GÖZ, KULAK, KALP VE AKIL: İNSANIN İÇ YOLCULUĞU
GÖZ, KULAK, KALP VE AKIL: İNSANIN İÇ YOLCULUĞU
Sözlerin yolu gözlerden geçer.
Kalbin yolu kulaktan geçer.
Aklın yolu kalpten geçer.
İnsanın özü ve sözü, göz ve kulaktan geçer.
Ruh ise bunlarla kanat bulup, pervaz eder.
Göz ve kulaktan nefse yol bulursa, kalb ve akıl yolunu şaşırır.
Ne kol kalır ne de kanat.
Uçmak değil, sürüngen gibi sürünmek kalır.
*********
İnsanın hakikat yolculuğu dıştan içe, içten öze doğru bir seyirdir. Göz bakar, kulak duyar, kalp hisseder, akıl tartar ve ruh uçar. Bu zincirin her halkası sağlam olursa insan yücelir; halkalardan biri koptuğunda ise insan sürçer, düşer, sürünür.
Söz gözden geçer. Çünkü göz sadece bakmaz, aynı zamanda konuşur. Bazen bir bakış, bir kitaptan daha çok şey anlatır. Bir gözün donukluğu, bir gönlün ölü olduğunu haber verir. Göz, gönlün penceresidir. Temizse manzara güzeldir. Kirliyse iç âlem bulanıktır.
Kalp kulağa bağlıdır. Çünkü kalp neye kulak verirse onu sever, ona bağlanır. Kulak, kalbin anahtarıdır. Gafletle dolu sözleri dinleyen bir kulak, zamanla kalbi katılaştırır. Hikmetle dolu seslere açılan bir kulak ise, kalbi cilalar, yumuşatır. Neye kulak verirsek, oraya yöneliriz.
Aklın yolu kalpten geçer. Çünkü akıl, sadece bilgiyle değil, kalbin yönlendirdiği istikametle çalışır. Kalpsiz bir akıl şeytanın eline düşer. Bu yüzden “akıllı ama zalim” insanlar çıkar ortaya. Kalp doğruysa, akıl hikmetli kararlar verir. Aksi hâlde akıl, kibir üretir; bilgi, bela olur.
Eğer göz ve kulak, nefse hizmet ederse; kalp şaşar, akıl sapar, ruh mahpus kalır. Göz harama bakarsa, kulak boş söze açılırsa, kalp kararır. Kalp karardığında akıl karışır. Akıl karışınca insan, kanatlı bir varlıkken sürünen bir varlık hâline gelir.
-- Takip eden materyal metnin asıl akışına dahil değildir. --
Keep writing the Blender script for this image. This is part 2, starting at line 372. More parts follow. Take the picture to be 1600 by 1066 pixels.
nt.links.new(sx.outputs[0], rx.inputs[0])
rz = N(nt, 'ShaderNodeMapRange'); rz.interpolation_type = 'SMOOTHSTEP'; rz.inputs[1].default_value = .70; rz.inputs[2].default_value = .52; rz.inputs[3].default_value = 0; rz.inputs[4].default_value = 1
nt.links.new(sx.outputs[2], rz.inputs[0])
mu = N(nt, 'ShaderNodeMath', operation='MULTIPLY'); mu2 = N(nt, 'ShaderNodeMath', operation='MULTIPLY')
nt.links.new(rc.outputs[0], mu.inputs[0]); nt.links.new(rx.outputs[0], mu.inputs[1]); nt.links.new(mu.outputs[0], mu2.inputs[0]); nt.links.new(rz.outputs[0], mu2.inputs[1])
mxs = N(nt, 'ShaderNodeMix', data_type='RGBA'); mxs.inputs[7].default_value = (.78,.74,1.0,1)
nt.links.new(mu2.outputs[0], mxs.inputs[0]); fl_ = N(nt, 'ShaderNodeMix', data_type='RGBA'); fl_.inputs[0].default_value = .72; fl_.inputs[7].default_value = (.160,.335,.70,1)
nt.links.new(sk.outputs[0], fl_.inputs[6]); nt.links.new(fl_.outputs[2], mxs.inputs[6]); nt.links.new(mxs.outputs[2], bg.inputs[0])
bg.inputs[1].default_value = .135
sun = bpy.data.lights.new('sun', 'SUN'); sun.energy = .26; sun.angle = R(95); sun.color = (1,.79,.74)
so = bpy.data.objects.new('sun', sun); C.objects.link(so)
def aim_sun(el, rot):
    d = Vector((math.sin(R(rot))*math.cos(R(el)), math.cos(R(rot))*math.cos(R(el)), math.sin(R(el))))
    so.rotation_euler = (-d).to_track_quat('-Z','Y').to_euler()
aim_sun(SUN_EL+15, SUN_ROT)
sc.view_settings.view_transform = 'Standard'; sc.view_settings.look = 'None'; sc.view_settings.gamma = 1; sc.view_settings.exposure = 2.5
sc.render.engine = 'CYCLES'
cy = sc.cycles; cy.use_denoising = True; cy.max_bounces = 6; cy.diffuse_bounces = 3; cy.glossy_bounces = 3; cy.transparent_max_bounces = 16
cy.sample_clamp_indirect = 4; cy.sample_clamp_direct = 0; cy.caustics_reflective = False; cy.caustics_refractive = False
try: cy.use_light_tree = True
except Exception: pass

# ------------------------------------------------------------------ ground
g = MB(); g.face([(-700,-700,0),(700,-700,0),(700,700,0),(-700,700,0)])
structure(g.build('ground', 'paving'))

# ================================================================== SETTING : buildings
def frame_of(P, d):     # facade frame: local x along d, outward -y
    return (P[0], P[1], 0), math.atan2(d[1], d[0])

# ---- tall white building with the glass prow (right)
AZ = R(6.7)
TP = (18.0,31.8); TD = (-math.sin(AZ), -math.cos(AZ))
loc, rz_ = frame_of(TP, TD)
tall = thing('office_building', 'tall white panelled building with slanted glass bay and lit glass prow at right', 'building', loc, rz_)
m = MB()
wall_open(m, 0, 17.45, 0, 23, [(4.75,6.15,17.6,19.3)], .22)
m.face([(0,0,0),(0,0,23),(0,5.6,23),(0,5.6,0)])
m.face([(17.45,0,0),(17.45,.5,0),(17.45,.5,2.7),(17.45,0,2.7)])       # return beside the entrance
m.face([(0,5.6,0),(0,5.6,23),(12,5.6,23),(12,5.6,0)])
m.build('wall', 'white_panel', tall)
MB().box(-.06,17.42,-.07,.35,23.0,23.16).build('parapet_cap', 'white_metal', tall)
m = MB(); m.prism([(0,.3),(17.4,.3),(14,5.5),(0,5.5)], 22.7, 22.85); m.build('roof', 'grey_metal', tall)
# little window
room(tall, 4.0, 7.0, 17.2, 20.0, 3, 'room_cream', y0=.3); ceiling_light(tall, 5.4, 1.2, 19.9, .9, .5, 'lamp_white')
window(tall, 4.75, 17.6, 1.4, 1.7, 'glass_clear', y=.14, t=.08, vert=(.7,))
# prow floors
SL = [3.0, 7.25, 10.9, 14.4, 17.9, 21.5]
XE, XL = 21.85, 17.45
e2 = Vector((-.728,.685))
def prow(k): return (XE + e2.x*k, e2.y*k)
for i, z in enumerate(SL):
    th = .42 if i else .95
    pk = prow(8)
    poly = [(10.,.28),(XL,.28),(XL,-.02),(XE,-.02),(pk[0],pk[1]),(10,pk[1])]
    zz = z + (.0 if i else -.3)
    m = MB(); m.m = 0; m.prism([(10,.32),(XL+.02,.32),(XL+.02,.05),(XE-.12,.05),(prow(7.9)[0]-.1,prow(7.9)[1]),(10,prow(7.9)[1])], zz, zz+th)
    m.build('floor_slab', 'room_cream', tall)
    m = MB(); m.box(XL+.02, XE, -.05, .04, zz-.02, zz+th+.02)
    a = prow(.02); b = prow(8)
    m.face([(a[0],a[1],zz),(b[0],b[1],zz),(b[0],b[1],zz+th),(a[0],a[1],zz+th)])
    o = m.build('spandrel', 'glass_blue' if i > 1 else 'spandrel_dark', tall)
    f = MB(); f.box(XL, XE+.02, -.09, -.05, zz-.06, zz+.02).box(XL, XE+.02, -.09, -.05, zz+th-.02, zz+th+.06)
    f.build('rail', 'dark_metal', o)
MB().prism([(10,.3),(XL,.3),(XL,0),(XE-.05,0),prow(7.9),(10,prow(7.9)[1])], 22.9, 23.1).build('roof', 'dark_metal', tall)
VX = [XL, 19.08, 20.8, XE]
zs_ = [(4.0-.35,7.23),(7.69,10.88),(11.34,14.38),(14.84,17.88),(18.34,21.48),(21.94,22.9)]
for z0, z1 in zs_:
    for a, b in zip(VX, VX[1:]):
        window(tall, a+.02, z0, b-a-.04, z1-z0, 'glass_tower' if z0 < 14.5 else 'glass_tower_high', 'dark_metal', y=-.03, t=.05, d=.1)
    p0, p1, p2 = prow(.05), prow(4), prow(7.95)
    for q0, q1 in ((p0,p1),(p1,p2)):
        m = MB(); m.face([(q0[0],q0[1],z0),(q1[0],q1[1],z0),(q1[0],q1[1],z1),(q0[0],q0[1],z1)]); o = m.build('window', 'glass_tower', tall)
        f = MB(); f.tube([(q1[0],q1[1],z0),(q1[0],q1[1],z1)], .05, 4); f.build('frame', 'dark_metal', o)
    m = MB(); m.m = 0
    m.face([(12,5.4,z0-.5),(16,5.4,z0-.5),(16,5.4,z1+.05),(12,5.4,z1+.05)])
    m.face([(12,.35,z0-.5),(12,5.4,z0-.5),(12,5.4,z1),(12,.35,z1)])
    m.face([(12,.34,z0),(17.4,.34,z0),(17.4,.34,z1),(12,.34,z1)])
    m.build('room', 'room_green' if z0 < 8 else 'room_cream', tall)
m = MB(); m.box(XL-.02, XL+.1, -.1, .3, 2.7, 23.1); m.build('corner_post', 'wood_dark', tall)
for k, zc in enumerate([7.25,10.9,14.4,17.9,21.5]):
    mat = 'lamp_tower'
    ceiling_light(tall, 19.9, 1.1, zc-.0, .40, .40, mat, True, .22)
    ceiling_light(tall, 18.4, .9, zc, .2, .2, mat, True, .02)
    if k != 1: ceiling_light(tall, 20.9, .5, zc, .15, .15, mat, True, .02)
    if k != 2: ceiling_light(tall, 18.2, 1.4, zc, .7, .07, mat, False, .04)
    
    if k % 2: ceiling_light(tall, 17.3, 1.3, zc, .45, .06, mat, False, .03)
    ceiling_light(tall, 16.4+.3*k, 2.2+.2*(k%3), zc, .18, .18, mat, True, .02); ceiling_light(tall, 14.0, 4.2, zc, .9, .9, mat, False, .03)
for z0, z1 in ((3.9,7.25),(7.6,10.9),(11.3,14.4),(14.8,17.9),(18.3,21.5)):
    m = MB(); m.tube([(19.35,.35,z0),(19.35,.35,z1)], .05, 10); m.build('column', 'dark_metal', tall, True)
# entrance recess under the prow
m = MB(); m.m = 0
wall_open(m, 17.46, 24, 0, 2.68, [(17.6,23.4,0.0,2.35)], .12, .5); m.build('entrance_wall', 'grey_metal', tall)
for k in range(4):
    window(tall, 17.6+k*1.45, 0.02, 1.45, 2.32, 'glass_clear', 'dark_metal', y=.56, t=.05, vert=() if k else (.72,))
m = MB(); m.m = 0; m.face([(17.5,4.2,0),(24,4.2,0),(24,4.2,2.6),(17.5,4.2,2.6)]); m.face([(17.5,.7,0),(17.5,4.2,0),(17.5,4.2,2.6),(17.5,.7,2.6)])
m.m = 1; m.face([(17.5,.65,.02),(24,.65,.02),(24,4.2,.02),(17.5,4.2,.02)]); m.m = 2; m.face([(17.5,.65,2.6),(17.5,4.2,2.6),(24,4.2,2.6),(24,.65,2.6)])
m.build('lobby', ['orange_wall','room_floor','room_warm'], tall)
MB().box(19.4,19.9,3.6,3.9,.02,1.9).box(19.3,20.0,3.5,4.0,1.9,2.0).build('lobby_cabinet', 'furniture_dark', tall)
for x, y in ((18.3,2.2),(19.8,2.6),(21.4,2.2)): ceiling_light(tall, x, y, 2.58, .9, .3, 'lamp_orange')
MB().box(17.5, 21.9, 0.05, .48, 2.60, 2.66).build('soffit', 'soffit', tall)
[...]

İnsan ya yükselmek için yaratılmış bir ruh kuşudur, ya da nefsin esiri olmuş bir sürüngendir. Ve bu fark, göz ve kulağın tercihiyle başlar.
O halde neye bakıyoruz, neyi dinliyoruz?
Kulaklarımızı neyle, gözlerimizi kimle, kalbimizi hangi sesle, aklımızı hangi bilgiyle besliyoruz?
Unutmayalım:
Göz ve kulak nefse yol bulursa, kalp ve akıl yolunu şaşırır.
Ama göz ve kulak Hakk’a yönelirse, kalp ve akıl nurla dolar, ruh özgürce kanatlanır.
ÖZET:
Bu makalede insanın göz, kulak, kalp, akıl ve ruh arasındaki hikmetli bağ anlatılır. Gözün kalbin aynası olduğu, kulağın kalbi şekillendirdiği, kalbin ise akla yön verdiği vurgulanır. Göz ve kulak nefse hizmet ederse insanın öz dengesini kaybedip sürünür hâle geleceği, Hakk’a yönelirse ise yüceleceği ifade edilir. İnsan ya göz ve kulakla beslenip ruhen uçar, ya da nefsin girdabında sürünür.